__STATED TASK__
Repeat, exactly, the run of lines that opens with the line containing "Reconstruct this image" and closes with the line containing "def R(d): return math.radians(d)", and leave all other lines out.

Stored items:
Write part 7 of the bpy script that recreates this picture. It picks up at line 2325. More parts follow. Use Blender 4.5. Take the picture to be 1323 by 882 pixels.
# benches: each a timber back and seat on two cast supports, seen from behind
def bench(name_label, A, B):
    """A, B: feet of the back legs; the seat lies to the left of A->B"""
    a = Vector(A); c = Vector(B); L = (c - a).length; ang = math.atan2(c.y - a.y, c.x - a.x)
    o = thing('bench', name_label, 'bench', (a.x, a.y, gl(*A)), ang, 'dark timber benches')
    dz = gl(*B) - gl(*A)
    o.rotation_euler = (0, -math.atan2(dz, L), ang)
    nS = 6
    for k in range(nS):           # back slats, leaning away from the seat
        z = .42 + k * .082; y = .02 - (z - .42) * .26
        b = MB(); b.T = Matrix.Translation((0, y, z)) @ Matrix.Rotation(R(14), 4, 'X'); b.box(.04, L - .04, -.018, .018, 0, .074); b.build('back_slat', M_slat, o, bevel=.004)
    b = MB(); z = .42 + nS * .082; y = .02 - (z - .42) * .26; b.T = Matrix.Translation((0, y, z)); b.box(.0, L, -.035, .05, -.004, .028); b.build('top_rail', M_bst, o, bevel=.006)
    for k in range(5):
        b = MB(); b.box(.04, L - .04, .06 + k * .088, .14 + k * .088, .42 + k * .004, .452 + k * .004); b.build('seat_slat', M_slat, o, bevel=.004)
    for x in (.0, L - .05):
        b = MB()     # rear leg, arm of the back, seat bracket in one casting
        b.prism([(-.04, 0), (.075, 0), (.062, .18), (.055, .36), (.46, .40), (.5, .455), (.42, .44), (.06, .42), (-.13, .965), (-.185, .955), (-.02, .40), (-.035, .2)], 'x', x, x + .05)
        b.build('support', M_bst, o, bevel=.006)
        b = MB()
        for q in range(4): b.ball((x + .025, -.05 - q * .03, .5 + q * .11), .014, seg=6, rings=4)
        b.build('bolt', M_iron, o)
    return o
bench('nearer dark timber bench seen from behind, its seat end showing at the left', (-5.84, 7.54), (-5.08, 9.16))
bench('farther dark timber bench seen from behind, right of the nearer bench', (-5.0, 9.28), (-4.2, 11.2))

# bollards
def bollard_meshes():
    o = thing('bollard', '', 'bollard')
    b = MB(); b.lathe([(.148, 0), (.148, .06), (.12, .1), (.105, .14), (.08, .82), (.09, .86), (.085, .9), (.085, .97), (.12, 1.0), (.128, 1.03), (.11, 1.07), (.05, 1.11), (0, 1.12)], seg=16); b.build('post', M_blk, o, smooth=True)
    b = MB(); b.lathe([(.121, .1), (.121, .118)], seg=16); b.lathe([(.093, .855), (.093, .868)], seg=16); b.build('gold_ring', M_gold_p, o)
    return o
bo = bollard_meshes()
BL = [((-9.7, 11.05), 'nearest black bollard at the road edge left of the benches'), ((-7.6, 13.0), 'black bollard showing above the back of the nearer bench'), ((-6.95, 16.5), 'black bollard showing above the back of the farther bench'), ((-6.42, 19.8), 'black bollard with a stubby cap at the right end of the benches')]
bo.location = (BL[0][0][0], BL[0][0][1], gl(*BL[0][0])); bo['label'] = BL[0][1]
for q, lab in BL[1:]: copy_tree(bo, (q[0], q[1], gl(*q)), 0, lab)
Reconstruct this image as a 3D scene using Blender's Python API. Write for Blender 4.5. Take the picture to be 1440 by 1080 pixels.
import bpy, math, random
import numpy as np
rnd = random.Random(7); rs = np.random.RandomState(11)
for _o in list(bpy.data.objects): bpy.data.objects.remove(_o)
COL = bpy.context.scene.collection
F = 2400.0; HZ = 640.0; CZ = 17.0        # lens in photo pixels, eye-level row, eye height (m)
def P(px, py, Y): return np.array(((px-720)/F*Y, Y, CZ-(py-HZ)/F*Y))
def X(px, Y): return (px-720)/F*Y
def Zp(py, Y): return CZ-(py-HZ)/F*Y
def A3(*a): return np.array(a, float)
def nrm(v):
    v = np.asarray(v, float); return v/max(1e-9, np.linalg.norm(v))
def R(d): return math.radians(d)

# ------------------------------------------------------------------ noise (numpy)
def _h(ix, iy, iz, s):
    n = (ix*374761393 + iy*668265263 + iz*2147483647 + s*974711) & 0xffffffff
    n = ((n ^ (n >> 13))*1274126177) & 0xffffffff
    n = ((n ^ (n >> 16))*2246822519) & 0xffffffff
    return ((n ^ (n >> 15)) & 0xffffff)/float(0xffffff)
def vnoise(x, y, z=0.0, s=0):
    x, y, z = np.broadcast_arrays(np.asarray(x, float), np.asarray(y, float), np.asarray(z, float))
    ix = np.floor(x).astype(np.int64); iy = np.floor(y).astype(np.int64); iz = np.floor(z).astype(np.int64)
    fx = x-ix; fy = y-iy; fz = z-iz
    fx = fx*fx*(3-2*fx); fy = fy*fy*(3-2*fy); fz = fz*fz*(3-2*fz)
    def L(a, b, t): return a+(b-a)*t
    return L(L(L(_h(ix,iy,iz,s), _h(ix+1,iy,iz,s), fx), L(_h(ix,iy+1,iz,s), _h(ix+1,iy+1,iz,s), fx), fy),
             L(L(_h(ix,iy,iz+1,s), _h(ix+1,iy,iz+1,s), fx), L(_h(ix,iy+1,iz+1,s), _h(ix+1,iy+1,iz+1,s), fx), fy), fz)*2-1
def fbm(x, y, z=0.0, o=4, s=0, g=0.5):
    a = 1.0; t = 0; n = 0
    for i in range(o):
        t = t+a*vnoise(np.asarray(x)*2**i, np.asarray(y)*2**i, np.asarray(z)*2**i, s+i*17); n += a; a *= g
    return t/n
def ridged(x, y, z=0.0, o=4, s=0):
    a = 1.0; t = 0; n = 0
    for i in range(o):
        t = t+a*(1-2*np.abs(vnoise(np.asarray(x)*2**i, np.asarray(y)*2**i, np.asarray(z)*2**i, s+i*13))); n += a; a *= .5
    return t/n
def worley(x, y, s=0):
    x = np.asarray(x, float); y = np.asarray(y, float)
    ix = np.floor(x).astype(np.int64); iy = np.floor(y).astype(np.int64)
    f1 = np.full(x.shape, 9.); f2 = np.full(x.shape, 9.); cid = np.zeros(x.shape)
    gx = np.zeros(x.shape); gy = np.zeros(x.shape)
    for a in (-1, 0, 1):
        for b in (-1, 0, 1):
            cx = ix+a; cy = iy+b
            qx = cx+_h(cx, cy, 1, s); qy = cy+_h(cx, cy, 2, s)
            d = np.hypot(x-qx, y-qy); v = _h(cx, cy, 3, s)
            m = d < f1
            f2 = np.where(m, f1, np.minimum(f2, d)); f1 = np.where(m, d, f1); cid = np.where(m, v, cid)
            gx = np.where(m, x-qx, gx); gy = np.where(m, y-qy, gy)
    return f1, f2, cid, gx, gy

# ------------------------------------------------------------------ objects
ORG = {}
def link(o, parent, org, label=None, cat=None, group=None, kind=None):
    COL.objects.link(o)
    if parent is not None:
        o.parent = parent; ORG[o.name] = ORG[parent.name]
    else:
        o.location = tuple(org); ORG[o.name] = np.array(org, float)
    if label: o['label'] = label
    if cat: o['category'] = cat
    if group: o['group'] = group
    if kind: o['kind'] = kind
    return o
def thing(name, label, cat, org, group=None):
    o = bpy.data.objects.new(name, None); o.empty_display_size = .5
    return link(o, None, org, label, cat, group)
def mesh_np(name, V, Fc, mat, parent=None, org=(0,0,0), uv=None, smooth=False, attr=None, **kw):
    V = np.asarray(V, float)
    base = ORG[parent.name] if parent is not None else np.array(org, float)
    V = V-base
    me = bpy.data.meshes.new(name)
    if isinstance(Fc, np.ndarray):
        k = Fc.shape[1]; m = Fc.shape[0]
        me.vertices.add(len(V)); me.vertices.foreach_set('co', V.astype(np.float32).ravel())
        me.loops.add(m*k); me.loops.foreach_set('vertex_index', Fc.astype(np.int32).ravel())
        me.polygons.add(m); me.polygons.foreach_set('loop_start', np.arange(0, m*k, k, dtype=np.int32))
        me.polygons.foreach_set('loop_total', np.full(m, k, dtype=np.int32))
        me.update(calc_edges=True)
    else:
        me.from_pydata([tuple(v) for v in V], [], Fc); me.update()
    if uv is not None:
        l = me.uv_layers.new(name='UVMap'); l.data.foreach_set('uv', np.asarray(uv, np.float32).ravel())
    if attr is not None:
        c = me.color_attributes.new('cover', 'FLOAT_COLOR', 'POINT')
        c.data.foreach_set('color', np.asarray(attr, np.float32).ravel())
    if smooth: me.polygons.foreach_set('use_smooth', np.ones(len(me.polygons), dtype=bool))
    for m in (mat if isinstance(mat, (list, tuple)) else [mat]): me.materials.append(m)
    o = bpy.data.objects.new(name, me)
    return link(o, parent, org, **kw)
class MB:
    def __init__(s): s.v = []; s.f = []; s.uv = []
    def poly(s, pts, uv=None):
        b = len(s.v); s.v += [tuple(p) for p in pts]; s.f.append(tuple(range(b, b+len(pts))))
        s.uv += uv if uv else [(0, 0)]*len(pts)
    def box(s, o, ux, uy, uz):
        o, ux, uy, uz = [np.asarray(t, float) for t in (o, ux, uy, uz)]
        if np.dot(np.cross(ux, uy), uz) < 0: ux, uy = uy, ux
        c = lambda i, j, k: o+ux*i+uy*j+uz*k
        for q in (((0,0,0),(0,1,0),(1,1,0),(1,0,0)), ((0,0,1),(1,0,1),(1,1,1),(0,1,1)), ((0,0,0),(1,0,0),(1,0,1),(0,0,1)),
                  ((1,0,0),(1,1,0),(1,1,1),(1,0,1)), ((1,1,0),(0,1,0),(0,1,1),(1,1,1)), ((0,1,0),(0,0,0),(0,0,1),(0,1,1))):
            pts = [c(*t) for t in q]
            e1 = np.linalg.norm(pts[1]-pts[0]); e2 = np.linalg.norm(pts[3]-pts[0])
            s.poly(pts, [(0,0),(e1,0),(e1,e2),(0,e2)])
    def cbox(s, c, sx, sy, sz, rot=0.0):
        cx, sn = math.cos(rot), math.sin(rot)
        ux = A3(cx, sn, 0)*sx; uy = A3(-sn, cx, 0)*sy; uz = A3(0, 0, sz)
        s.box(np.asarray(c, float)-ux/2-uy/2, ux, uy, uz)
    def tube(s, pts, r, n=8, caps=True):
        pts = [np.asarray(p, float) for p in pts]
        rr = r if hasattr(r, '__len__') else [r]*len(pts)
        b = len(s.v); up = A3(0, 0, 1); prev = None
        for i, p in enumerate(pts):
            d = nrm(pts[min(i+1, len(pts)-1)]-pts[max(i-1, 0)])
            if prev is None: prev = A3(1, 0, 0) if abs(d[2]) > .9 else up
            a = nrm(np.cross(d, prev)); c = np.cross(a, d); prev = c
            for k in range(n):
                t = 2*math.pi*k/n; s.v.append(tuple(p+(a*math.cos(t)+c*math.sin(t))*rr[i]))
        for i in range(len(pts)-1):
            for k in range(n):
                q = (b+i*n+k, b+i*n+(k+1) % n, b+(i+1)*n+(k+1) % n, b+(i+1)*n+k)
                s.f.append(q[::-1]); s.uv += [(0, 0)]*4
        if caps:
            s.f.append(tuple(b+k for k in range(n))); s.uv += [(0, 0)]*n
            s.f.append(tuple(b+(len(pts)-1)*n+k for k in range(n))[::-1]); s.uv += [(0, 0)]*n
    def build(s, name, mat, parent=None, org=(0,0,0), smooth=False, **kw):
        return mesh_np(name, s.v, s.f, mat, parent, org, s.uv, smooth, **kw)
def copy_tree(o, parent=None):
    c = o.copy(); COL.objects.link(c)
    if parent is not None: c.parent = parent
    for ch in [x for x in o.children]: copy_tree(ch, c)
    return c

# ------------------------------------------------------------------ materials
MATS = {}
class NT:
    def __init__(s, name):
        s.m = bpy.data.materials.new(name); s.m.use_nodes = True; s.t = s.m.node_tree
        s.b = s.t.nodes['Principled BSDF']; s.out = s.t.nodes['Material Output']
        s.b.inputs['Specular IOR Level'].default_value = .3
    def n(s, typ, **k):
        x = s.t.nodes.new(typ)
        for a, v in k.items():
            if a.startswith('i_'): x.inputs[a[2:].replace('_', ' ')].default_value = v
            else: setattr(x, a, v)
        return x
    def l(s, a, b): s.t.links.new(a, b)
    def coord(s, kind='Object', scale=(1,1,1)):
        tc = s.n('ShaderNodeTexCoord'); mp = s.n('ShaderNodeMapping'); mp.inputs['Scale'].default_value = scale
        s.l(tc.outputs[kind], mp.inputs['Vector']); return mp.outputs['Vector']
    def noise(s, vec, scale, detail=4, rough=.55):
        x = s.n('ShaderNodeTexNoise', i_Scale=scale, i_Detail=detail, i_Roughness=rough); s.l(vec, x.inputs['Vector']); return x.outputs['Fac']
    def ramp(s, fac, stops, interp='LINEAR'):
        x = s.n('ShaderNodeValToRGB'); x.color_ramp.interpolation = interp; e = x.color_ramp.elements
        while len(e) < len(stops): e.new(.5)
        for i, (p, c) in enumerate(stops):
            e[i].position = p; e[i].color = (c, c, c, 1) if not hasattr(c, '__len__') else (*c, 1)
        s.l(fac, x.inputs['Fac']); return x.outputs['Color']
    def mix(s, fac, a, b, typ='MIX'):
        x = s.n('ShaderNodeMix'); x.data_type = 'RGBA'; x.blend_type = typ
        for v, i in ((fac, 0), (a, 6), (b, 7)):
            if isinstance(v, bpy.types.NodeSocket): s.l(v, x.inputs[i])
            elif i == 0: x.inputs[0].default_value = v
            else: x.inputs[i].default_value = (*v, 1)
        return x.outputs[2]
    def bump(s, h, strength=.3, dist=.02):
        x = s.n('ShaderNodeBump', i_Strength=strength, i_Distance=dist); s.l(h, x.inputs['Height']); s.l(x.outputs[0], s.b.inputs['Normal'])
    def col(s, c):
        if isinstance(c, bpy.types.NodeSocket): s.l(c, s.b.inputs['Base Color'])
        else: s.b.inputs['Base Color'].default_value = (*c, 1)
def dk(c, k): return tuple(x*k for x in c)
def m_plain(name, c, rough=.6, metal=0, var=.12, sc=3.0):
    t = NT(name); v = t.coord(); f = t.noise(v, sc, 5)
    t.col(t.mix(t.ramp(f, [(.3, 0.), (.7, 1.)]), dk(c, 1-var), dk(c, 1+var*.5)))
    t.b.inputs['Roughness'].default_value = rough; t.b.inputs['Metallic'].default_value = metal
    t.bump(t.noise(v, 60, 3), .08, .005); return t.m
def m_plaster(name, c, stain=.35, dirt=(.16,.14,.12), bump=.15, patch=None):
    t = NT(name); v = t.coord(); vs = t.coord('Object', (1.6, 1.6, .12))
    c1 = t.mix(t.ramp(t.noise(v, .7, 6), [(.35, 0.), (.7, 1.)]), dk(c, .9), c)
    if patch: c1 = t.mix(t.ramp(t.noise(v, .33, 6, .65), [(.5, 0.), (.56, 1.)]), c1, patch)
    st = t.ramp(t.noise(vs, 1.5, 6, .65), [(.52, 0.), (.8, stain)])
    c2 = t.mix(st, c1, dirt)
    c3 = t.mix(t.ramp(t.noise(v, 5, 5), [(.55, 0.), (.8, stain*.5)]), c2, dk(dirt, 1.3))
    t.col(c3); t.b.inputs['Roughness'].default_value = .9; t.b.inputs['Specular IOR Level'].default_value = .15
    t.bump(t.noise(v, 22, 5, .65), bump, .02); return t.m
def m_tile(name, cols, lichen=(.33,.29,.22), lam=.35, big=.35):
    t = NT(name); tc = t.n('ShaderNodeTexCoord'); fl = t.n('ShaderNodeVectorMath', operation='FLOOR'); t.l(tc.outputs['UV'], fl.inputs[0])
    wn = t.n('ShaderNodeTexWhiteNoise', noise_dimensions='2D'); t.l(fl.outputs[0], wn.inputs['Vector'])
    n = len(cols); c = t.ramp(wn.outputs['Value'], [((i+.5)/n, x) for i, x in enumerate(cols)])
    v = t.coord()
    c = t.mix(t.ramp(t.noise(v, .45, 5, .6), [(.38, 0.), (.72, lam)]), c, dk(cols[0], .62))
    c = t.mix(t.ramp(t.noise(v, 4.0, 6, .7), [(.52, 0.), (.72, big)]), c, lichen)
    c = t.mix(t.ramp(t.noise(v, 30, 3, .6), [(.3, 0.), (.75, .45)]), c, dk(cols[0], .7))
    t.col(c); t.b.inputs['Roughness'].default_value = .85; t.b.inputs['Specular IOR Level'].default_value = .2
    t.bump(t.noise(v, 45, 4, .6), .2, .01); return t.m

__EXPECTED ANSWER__
Reconstruct this image as a 3D scene using Blender's Python API. Write for Blender 4.5. Take the picture to be 1440 by 1080 pixels.
import bpy, math, random
import numpy as np
rnd = random.Random(7); rs = np.random.RandomState(11)
for _o in list(bpy.data.objects): bpy.data.objects.remove(_o)
COL = bpy.context.scene.collection
F = 2400.0; HZ = 640.0; CZ = 17.0        # lens in photo pixels, eye-level row, eye height (m)
def P(px, py, Y): return np.array(((px-720)/F*Y, Y, CZ-(py-HZ)/F*Y))
def X(px, Y): return (px-720)/F*Y
def Zp(py, Y): return CZ-(py-HZ)/F*Y
def A3(*a): return np.array(a, float)
def nrm(v):
    v = np.asarray(v, float); return v/max(1e-9, np.linalg.norm(v))
def R(d): return math.radians(d)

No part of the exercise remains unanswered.